**DATASET RECORDS:**
______________________________

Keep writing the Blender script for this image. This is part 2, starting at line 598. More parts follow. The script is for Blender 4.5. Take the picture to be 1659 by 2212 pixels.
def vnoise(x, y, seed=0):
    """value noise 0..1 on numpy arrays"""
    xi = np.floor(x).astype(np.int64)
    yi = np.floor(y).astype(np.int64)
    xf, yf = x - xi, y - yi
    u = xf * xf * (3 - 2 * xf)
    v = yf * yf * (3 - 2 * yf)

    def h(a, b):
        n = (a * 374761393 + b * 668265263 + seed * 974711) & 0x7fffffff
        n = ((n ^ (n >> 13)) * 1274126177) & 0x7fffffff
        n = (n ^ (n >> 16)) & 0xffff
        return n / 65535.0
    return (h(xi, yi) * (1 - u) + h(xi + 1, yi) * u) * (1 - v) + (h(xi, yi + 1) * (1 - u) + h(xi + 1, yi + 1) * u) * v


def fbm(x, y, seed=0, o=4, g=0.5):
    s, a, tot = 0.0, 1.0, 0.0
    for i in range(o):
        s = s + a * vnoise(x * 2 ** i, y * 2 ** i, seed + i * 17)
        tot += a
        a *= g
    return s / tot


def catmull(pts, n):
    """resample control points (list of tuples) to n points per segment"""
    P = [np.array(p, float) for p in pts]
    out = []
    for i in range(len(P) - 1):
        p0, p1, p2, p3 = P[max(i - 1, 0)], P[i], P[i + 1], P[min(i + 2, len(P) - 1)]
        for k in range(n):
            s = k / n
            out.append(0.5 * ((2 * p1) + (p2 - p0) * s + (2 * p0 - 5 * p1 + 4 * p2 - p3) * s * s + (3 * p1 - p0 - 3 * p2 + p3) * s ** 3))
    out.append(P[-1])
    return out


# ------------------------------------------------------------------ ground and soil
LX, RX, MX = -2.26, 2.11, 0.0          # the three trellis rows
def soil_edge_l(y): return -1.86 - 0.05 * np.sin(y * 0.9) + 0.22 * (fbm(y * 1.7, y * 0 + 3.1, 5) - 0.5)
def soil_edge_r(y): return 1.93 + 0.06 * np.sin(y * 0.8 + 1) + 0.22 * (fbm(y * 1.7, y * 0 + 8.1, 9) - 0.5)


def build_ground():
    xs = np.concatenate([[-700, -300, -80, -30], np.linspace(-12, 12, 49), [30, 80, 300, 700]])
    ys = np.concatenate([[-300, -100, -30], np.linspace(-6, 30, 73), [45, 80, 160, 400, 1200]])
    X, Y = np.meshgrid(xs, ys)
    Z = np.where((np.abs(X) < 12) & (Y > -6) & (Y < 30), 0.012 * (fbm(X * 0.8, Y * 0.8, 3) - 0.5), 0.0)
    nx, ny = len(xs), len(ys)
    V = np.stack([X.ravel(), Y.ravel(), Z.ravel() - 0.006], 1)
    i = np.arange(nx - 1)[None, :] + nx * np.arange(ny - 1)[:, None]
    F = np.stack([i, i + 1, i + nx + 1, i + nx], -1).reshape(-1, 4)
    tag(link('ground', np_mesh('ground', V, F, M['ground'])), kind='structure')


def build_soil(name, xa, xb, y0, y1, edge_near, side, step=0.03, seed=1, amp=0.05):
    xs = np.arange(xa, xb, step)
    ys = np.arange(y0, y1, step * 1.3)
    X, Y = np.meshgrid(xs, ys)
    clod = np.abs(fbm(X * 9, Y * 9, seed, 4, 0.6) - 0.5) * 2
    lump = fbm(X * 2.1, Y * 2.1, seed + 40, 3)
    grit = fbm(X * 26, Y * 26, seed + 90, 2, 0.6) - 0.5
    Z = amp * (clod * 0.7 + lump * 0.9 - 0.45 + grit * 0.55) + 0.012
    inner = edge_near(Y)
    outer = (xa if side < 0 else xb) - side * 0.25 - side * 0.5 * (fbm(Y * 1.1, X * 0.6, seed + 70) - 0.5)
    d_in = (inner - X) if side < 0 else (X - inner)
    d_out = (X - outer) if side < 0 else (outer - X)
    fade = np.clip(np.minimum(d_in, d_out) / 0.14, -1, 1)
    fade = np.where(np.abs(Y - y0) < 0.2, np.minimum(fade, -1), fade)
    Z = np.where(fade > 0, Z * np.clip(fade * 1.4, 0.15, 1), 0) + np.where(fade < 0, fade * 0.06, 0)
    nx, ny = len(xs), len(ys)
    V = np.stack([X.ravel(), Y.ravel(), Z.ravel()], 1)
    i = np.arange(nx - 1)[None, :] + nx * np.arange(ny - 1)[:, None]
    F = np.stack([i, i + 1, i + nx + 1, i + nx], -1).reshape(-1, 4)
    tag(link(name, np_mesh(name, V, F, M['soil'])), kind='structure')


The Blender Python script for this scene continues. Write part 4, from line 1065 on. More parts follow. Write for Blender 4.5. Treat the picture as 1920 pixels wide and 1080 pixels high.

______________________________

**TASK DESCRIPTION:**
Write out the entire listing exactly.

**FULL SOLUTION:**
Keep writing the Blender script for this image. This is part 2, starting at line 598. More parts follow. The script is for Blender 4.5. Take the picture to be 1659 by 2212 pixels.
def vnoise(x, y, seed=0):
    """value noise 0..1 on numpy arrays"""
    xi = np.floor(x).astype(np.int64)
    yi = np.floor(y).astype(np.int64)
    xf, yf = x - xi, y - yi
    u = xf * xf * (3 - 2 * xf)
    v = yf * yf * (3 - 2 * yf)

    def h(a, b):
        n = (a * 374761393 + b * 668265263 + seed * 974711) & 0x7fffffff
        n = ((n ^ (n >> 13)) * 1274126177) & 0x7fffffff
        n = (n ^ (n >> 16)) & 0xffff
        return n / 65535.0
    return (h(xi, yi) * (1 - u) + h(xi + 1, yi) * u) * (1 - v) + (h(xi, yi + 1) * (1 - u) + h(xi + 1, yi + 1) * u) * v


def fbm(x, y, seed=0, o=4, g=0.5):
    s, a, tot = 0.0, 1.0, 0.0
    for i in range(o):
        s = s + a * vnoise(x * 2 ** i, y * 2 ** i, seed + i * 17)
        tot += a
        a *= g
    return s / tot


def catmull(pts, n):
    """resample control points (list of tuples) to n points per segment"""
    P = [np.array(p, float) for p in pts]
    out = []
    for i in range(len(P) - 1):
        p0, p1, p2, p3 = P[max(i - 1, 0)], P[i], P[i + 1], P[min(i + 2, len(P) - 1)]
        for k in range(n):
            s = k / n
            out.append(0.5 * ((2 * p1) + (p2 - p0) * s + (2 * p0 - 5 * p1 + 4 * p2 - p3) * s * s + (3 * p1 - p0 - 3 * p2 + p3) * s ** 3))
    out.append(P[-1])
    return out


# ------------------------------------------------------------------ ground and soil
LX, RX, MX = -2.26, 2.11, 0.0          # the three trellis rows
def soil_edge_l(y): return -1.86 - 0.05 * np.sin(y * 0.9) + 0.22 * (fbm(y * 1.7, y * 0 + 3.1, 5) - 0.5)
def soil_edge_r(y): return 1.93 + 0.06 * np.sin(y * 0.8 + 1) + 0.22 * (fbm(y * 1.7, y * 0 + 8.1, 9) - 0.5)


def build_ground():
    xs = np.concatenate([[-700, -300, -80, -30], np.linspace(-12, 12, 49), [30, 80, 300, 700]])
    ys = np.concatenate([[-300, -100, -30], np.linspace(-6, 30, 73), [45, 80, 160, 400, 1200]])
    X, Y = np.meshgrid(xs, ys)
    Z = np.where((np.abs(X) < 12) & (Y > -6) & (Y < 30), 0.012 * (fbm(X * 0.8, Y * 0.8, 3) - 0.5), 0.0)
    nx, ny = len(xs), len(ys)
    V = np.stack([X.ravel(), Y.ravel(), Z.ravel() - 0.006], 1)
    i = np.arange(nx - 1)[None, :] + nx * np.arange(ny - 1)[:, None]
    F = np.stack([i, i + 1, i + nx + 1, i + nx], -1).reshape(-1, 4)
    tag(link('ground', np_mesh('ground', V, F, M['ground'])), kind='structure')


def build_soil(name, xa, xb, y0, y1, edge_near, side, step=0.03, seed=1, amp=0.05):
    xs = np.arange(xa, xb, step)
    ys = np.arange(y0, y1, step * 1.3)
    X, Y = np.meshgrid(xs, ys)
    clod = np.abs(fbm(X * 9, Y * 9, seed, 4, 0.6) - 0.5) * 2
    lump = fbm(X * 2.1, Y * 2.1, seed + 40, 3)
    grit = fbm(X * 26, Y * 26, seed + 90, 2, 0.6) - 0.5
    Z = amp * (clod * 0.7 + lump * 0.9 - 0.45 + grit * 0.55) + 0.012
    inner = edge_near(Y)
    outer = (xa if side < 0 else xb) - side * 0.25 - side * 0.5 * (fbm(Y * 1.1, X * 0.6, seed + 70) - 0.5)
    d_in = (inner - X) if side < 0 else (X - inner)
    d_out = (X - outer) if side < 0 else (outer - X)
    fade = np.clip(np.minimum(d_in, d_out) / 0.14, -1, 1)
    fade = np.where(np.abs(Y - y0) < 0.2, np.minimum(fade, -1), fade)
    Z = np.where(fade > 0, Z * np.clip(fade * 1.4, 0.15, 1), 0) + np.where(fade < 0, fade * 0.06, 0)
    nx, ny = len(xs), len(ys)
    V = np.stack([X.ravel(), Y.ravel(), Z.ravel()], 1)
    i = np.arange(nx - 1)[None, :] + nx * np.arange(ny - 1)[:, None]
    F = np.stack([i, i + 1, i + nx + 1, i + nx], -1).reshape(-1, 4)
    tag(link(name, np_mesh(name, V, F, M['soil'])), kind='structure')


The Blender Python script for this scene continues. Write part 4, from line 1065 on. More parts follow. Write for Blender 4.5. Treat the picture as 1920 pixels wide and 1080 pixels high.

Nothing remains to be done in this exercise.